DATA LINES ▸
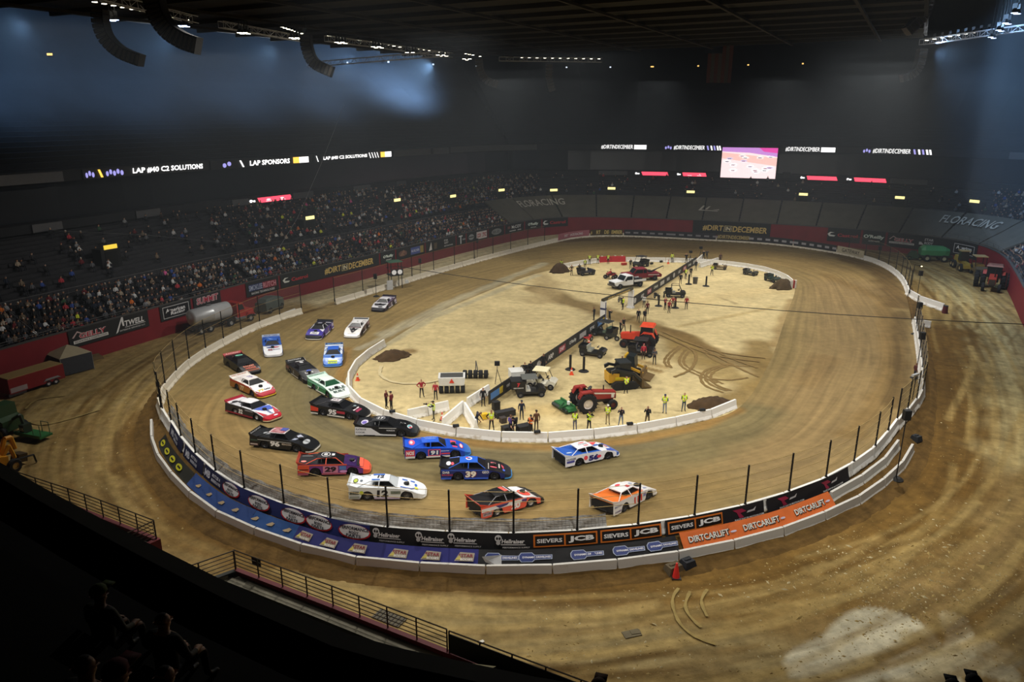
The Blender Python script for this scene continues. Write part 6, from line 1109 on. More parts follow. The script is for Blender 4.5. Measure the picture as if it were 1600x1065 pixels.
def tractor(label, tail, nose, c, cab=None, rimc='d8cfc8', duals=False, scale=1.0, stripe=None):
    r = rig('tractor', label, 'tractor', tail, nose, None, scale)
    part(r, 'hood', c, MB().prism([(0, .95), (2.1, .85), (2.2, 1.45), (0, 1.7)], -.36, .36)); part(r, 'chassis', '2a2220', MB().box((.5, 0, .8), (3.0, .5, .4)).box((-.7, 0, 1.0), (.9, 1.0, .6))); part(r, 'grille', '38302c', MB().box((2.2, 0, 1.1), (.06, .6, .6)))
    for s in (-1, 1):
        part(r, 'fender', c, MB().prism([(-1.5, 1.35), (-1.25, 1.9), (-.3, 1.95), (0, 1.6), (-.3, 1.8), (-1.2, 1.78)], s * .5, s * 1.05))
        if stripe: part(r, 'stripe', stripe, MB().prism([(.1, 1.45), (2.1, 1.25), (2.1, 1.36), (.1, 1.58)], s * .365, s * .375).prism([(1.75, .95), (2.0, .95), (2.05, 1.3), (1.75, 1.3)], s * .365, s * .38))
    if cab:
        part(r, 'cab', '1b1d1f', MB().prism([(-1.3, 1.3), (.15, 1.3), (0, 2.45), (-1.2, 2.5)], -.7, .7), .2); part(r, 'cab_roof', cab, MB().box((-.6, 0, 2.56), (1.5, 1.6, .18), top=.85))
    else: part(r, 'seat', c if stripe else '2a2a2c', MB().box((-.75, 0, 1.55), (.5, .6, .14)).box((-1.0, 0, 1.85), (.14, .6, .5))); part(r, 'steering_wheel', '161618', MB().cyl((-.15, 0, 1.9), (-.2, 0, 1.95), .24, n=12).cyl((.1, 0, 1.6), (-.17, 0, 1.92), .03, n=5))
    part(r, 'exhaust_pipe', '1a1a1c', MB().cyl((1.2, .15, 1.5), (1.2, .15, 2.4 if cab else 2.0), .06, n=7))
    for s in (-1, 1):
        wheel(r, -.75, s * .95, .88, .5, rimc, 16, 'rear_wheel'); wheel(r, 1.75, s * .75, .45, .3, rimc if cab else '5a2c28', 0, 'front_wheel')
        if duals: wheel(r, -.75, s * 1.55, .88, .45, rimc, 16, 'rear_wheel')
    return r
tractor('old red open tractor with big pale rimmed rear wheels in the infield', (893, 641), (953, 634), '8e2c26', None, stripe='d8d0c4', scale=1.0); tractor('orange red cab tractor with a bright roof behind the black cart', (1026, 545), (978, 540), 'd8442c', 'e8502f', '4a2c2a', scale=1.05); tractor('big dusty red cab tractor with dual wheels at the tractor corner wall', (1552, 441), (1545, 462), 'a83c30', '8a5c50', '3a3436', True, 1.35)
# green implement behind the open tractor
r = rig('mower_deck', 'green towed implement behind the old red tractor', 'implement', (866, 628), (900, 650)); part(r, 'deck', '2f6b3c', MB().box((0, 0, .35), (2.6, .9, .25), top=.9).box((0, .3, .55), (2.4, .12, .2))); part(r, 'hitch', '244c2c', MB().cyl((.4, 0, .5), (.9, -1.1, .6), .07, n=6).cyl((-.2, 0, .5), (.8, -1.1, .6), .07, n=6)); part(r, 'roller', '1c2a20', MB().cyl((-1.2, -.5, .2), (1.2, -.5, .2), .18, n=10)); part(r, 'tank', 'e0e4e0', MB().cyl((.5, .05, .62), (.5, .05, .9), .14, n=8))
# compact track loader
r = rig('track_loader', 'black and yellow tracked loader with a dirt caked bucket', 'loader', (943, 606), (1000, 601), None, 1.12)
for s in (-1, 1):
    t = part(r, 'track', '1c1a17', MB().prism([(-1.2, .25), (-.9, .02), (.9, .02), (1.25, .3), (.9, .62), (-.8, .75), (-1.2, .55)], s * .55, s * .95), .9)
    part(r, 'lift_arm', '1d1f20', MB().prism([(-1.3, 1.5), (-.9, 1.72), (.6, 1.3), (1.4, .55), (1.55, .62), (1.3, .95), (.7, 1.5), (-1.0, 1.95), (-1.35, 1.8)], s * .78, s * .95))
part(r, 'body', 'c99a2a', MB().prism([(-1.4, .6), (.5, .6), (.5, 1.2), (-.4, 1.35), (-1.45, 1.45)], -.55, .55)); part(r, 'engine_cover', '1a1b1c', MB().box((-.95, 0, 1.5), (.8, 1.0, .25), top=.9)); part(r, 'cab', '16181a', MB().prism([(-.5, 1.1), (.6, 1.0), (.45, 2.2), (-.45, 2.25)], -.6, .6), .25); part(r, 'cab_roof', '2a2e30', MB().box((0, 0, 2.28), (1.05, 1.25, .1))); part(r, 'bucket', '5a4828', MB().prism([(1.4, .1), (2.2, .05), (2.3, .12), (1.6, .25), (1.5, .85), (1.35, .9)], -1.05, 1.05), .8); part(r, 'decal_plate', 'd8c020', MB().box((-.45, -.57, .95), (.8, .02, .25)).box((-.45, .57, .95), (.8, .02, .25)))
# second loader behind it, cab only partly seen
r = rig('track_loader', 'second dark loader with yellow cab post, just behind the first one', 'loader', (958, 583), (1008, 590), None, 1.0)
for s in (-1, 1): part(r, 'track', '1e1b17', MB().prism([(-1.2, .25), (-.9, .02), (.9, .02), (1.25, .3), (.9, .62), (-.8, .7), (-1.2, .55)], s * .55, s * .9), .9)
part(r, 'body', '23262a', MB().prism([(-1.4, .6), (.6, .6), (.6, 1.3), (-.5, 1.4), (-1.45, 1.2)], -.55, .55)); part(r, 'cab', '22282a', MB().prism([(-.2, 1.2), (.7, 1.1), (.6, 2.2), (-.15, 2.25)], -.58, .58), .3); part(r, 'cab_post', 'd0a428', MB().box((-.35, 0, 1.8), (.16, 1.1, .9))); part(r, 'bucket', '6a5430', MB().prism([(1.4, .1), (2.3, .05), (2.4, .12), (1.6, .3), (1.5, .95), (1.35, 1.0)], -1.0, 1.0), .9); part(r, 'lift_arm', 'c8982c', MB().box((.9, .75, .9), (1.4, .14, .22), ry=.3).box((.9, -.75, .9), (1.4, .14, .22), ry=.3))
# tyre packers
r = rig('tire_packer', 'white hopper packer on a row of tires with a red triangle on its back', 'roller', (707, 603), (706, 621), None, 1.1); part(r, 'hopper', 'dcdcd8', MB().box((0, 0, 1.15), (1.3, 2.1, .7), top=1.08).box((0, 0, .75), (.9, 1.9, .15))); part(r, 'hopper_shade', '4a4a48', MB().box((0, 0, 1.51), (1.1, 1.9, .02))); part(r, 'triangle_sign', 'd8402c', MB().add([(.74, -.22, 1.05), (.74, .22, 1.05), (.75, 0, 1.45)], [(0, 1, 2)]))  # dark sheet on the hopper top stands in for its shaded inside
for k in range(5): wheel(r, .25, (k - 2) * .46, .38, .36, '6a5c44')
r = rig('tire_roller', 'bare row of five dusty packer tires standing by the sponsor boards', 'roller', (744, 585), (742, 596), None, 1.0); part(r, 'axle', '3a342c', MB().cyl((0, -1.3, .42), (0, 1.3, .42), .06, n=6).cyl((-.3, 0, .5), (-.9, 0, 1.5), .05, n=5).cyl((-.3, .25, .5), (-.9, 0, 1.5), .05, n=5))
for k in range(5): wheel(r, 0, (k - 2) * .52, .42, .4, '5c5040')
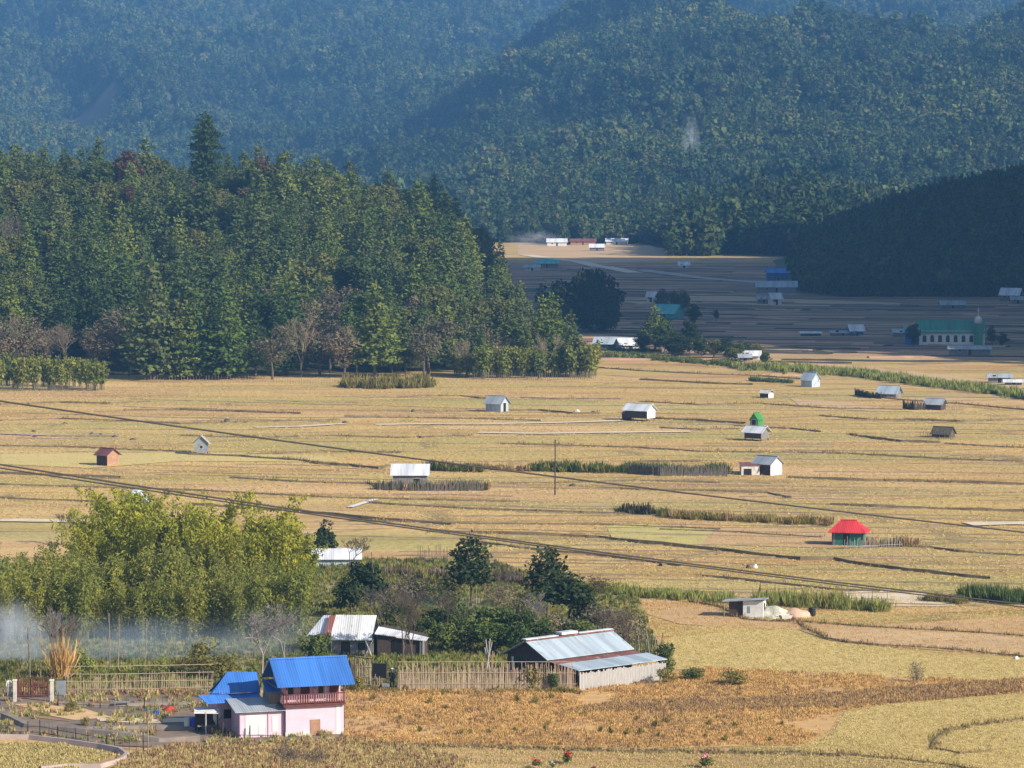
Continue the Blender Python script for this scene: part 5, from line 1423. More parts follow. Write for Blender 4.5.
# washing / clutter in the yard
def bench(px, py, label, m, w=.9, d=.4, h=.45, name='bench'):
    t = thing(name, label, name, G(px, py), R(5))
    MB().box(-w / 2, w / 2, -d / 2, d / 2, h, h + .06).build('seat' if name == 'bench' else 'top', MT[m], t)
    for sx in (-1, 1):
        for sy in (-1, 1): MB().box(sx * (w / 2 - .05) - .03, sx * (w / 2 - .05) + .03, sy * (d / 2 - .05) - .03, sy * (d / 2 - .05) + .03, 0, h).build('leg', MT[m], t)
bench(148, 717, 'small dark green table standing in the grey yard', 'greenwall', .5, .4, .6, 'table')
bench(122, 707, 'low dark blue bench in the middle of the yard', 'bluegrey', 1.2, .4, .4)
def cloth_heap(px, py, label, m, w, h, name='cloth_heap', cat='heap', seed=1, d=None, rz=0):
    import bmesh
    t = bmesh.new(); bmesh.ops.create_icosphere(t, subdivisions=3, radius=1)
    for v in t.verts:
        n = mnoise.noise(v.co * 1.7 + Vector((seed, seed, 0))) * .3 + mnoise.noise(v.co * 4 + Vector((seed, 0, 0))) * .12
        v.co = Vector((v.co.x * w / 2 * (1 + n), v.co.y * (d or w * .7) / 2 * (1 + n), max(-.04, v.co.z * h * (1 + n))))
    me = bpy.data.meshes.new(name); t.to_mesh(me); t.free(); me.materials.append(MT[m])
    me.polygons.foreach_set('use_smooth', [True] * len(me.polygons))
    o = link(name, me, None, G(px, py)); o.rotation_euler = (0, 0, rz); tag(o, label, cat); return o
cloth_heap(157, 716, 'blue plastic bundle on the ground right of the green table', 'blueplastic', .75, .45, 'bundle', 'bundle', 3)
cloth_heap(170, 711, 'red bundle lying in the yard beyond the blue one', 'redplastic', 1.0, .35, 'bundle', 'bundle', 4)
cloth_heap(163, 710, 'small purple red bundle between the blue and red bundles', 'redwood', .6, .45, 'bundle', 'bundle', 5)
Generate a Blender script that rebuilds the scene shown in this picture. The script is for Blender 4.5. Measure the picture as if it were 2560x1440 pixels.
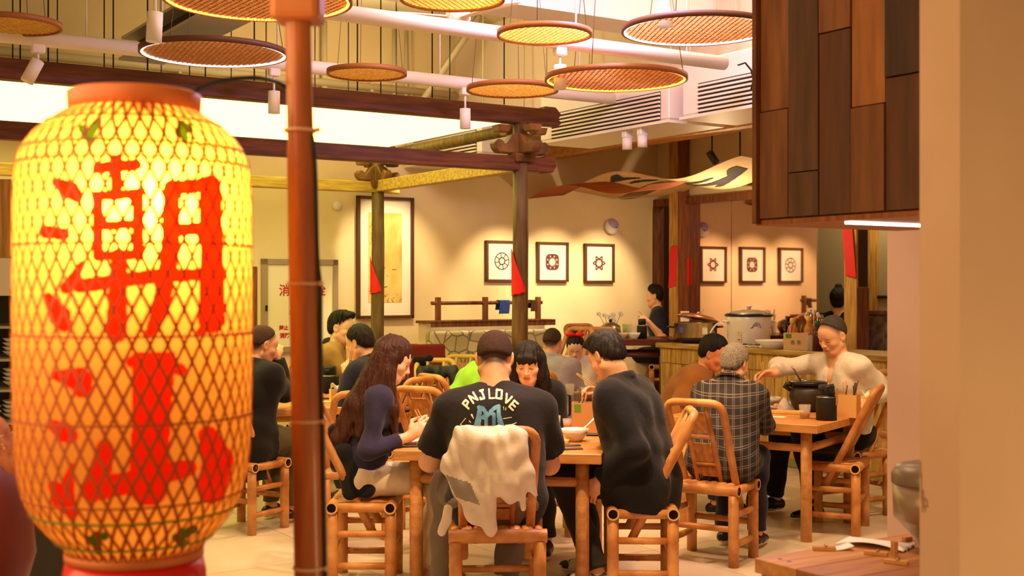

WORK INSTRUCTIONS ▸ Extract each line holding the string "follow".

ANSWER BELOW ▸
The Blender Python script for this scene continues. Write part 6, from line 1109 on. More parts follow. The script is for Blender 4.5. Measure the picture as if it were 1600x1065 pixels.
Continue the Blender Python script for this scene: part 5, from line 1423. More parts follow. Write for Blender 4.5.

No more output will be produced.